Wendy Larner, University of Bristol

This paper interrogates the concept of cultural intermediaries through an analysis of the New Zealand designer fashion industry, an industry composed of small networked enterprises which offer a wide range of educational, aesthetic and business services.  We argue that ‘cultural intermediaries’ can no longer be thought in terms of particular occupations, spaces or events.  Instead, cultural mediation is more productively thought of as a function of the multiplicity of activities and relationships organized around the new economic spaces (in this case of the fashion industry), all of which are subject to the exigencies of capital accumulation.  We show that the diverse participants in the fashion field, which includes not only those who make and sell fashionable clothing, but Fashion Week organizers, industry representatives, policy makers, hairdressers, makeup artists, models, and fashion stylists amongst others, are all producing, mediating and consuming fashion and fashionability in what Bovone (2005) has called a ‘virtuous circle’.  Moreover, the proliferating activities that comprise the New Zealand fashion industry and the ‘virtuous circle’ they create are profoundly gendered, both in terms of women’s numerical dominance and the gendered skills and attributes that these activities mobilise.

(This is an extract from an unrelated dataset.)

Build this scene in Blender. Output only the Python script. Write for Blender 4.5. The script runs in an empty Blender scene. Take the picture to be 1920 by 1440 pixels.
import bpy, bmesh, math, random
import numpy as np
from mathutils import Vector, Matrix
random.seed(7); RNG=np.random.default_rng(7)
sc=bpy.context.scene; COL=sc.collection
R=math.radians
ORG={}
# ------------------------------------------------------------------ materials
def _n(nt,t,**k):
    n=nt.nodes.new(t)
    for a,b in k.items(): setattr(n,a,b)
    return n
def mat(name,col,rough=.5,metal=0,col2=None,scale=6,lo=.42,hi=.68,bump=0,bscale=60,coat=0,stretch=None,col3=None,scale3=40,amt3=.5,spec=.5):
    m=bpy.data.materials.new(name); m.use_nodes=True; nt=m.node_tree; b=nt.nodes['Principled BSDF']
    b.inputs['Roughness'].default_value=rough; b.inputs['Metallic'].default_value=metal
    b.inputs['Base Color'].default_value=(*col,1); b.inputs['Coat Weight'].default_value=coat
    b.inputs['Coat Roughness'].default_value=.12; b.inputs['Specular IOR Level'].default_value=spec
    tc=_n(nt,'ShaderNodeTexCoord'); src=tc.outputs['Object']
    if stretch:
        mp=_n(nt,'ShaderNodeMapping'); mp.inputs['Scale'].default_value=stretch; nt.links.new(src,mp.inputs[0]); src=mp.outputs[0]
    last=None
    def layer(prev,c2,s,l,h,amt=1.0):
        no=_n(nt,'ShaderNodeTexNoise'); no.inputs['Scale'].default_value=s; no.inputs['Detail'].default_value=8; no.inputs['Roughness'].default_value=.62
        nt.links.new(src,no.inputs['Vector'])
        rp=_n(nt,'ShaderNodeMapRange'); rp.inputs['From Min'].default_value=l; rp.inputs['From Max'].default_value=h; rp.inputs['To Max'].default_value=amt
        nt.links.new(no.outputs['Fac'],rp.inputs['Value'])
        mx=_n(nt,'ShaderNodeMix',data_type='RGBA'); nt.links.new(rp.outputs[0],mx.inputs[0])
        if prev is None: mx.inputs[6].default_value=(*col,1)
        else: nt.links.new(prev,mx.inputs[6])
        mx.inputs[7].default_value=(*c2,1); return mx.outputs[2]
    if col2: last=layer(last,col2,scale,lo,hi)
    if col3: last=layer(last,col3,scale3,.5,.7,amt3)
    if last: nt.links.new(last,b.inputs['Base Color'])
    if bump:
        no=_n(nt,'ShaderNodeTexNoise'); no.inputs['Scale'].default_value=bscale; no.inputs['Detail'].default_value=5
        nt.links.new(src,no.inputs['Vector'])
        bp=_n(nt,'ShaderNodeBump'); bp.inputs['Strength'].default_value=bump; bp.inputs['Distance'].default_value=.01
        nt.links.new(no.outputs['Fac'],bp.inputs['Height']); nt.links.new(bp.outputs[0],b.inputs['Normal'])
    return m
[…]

The growth of the industry and the associated proliferation of small businesses has allowed women to identify market niches and develop economic opportunities that fit with their self-described ‘lifestyles’.  This is not simply a reinscription of the longstanding dilemma of combining paid and unpaid work, although this is clearly part of the story.  Rather, these women are quite explicitly developing small gendered businesses in fashion related fields that allow them to ‘live their dreams’.  They are all producing, mediating and consuming fashion; making up the complex economic and cultural networks which comprise the fashion industry and also supporting the industry through their own fashion consumption and the creation of a broader fashionable sensibility.   It is in this context we ask ‘Who needs cultural intermediaries indeed?’ 

 

The knowledge economy and beyond: gender transformations of production, reproduction and consumption

Harriet Bradley, University of Bristol

 This paper will discuss some of the patterns of gender change in the economy over the last decades, focusing on the notion of the knowledge-based economy as a key discourse of the 1990s and early 2000s but also considering the early impacts of the current recessionary phase. The increasing success of women in achieving educational qualifications, combined with the continuing growth of service employment, seemed to hold the promise of further feminisation of labour markets, and, if not of the breaking down of structures of gender segregation, at least some further erosion. To explore why this has not been the case to the degree expected some aspects of the dynamics of the labour market will be discussed: the utilisation of male power to resist feminisation; the problematic insertion of the notion of care into the sphere of production; consumption trends promoting exaggerated versions of masculinity and femininity; and the intensification of practices of modern motherhood, which make it increasingly incompatible with labour market involvement. Focusing on the younger generation, with examples drawn from interviews, the implications of these trends for the gendering and regendering of work relations will be considered, utilising Glucksmann's concept of the total social organisation of labour.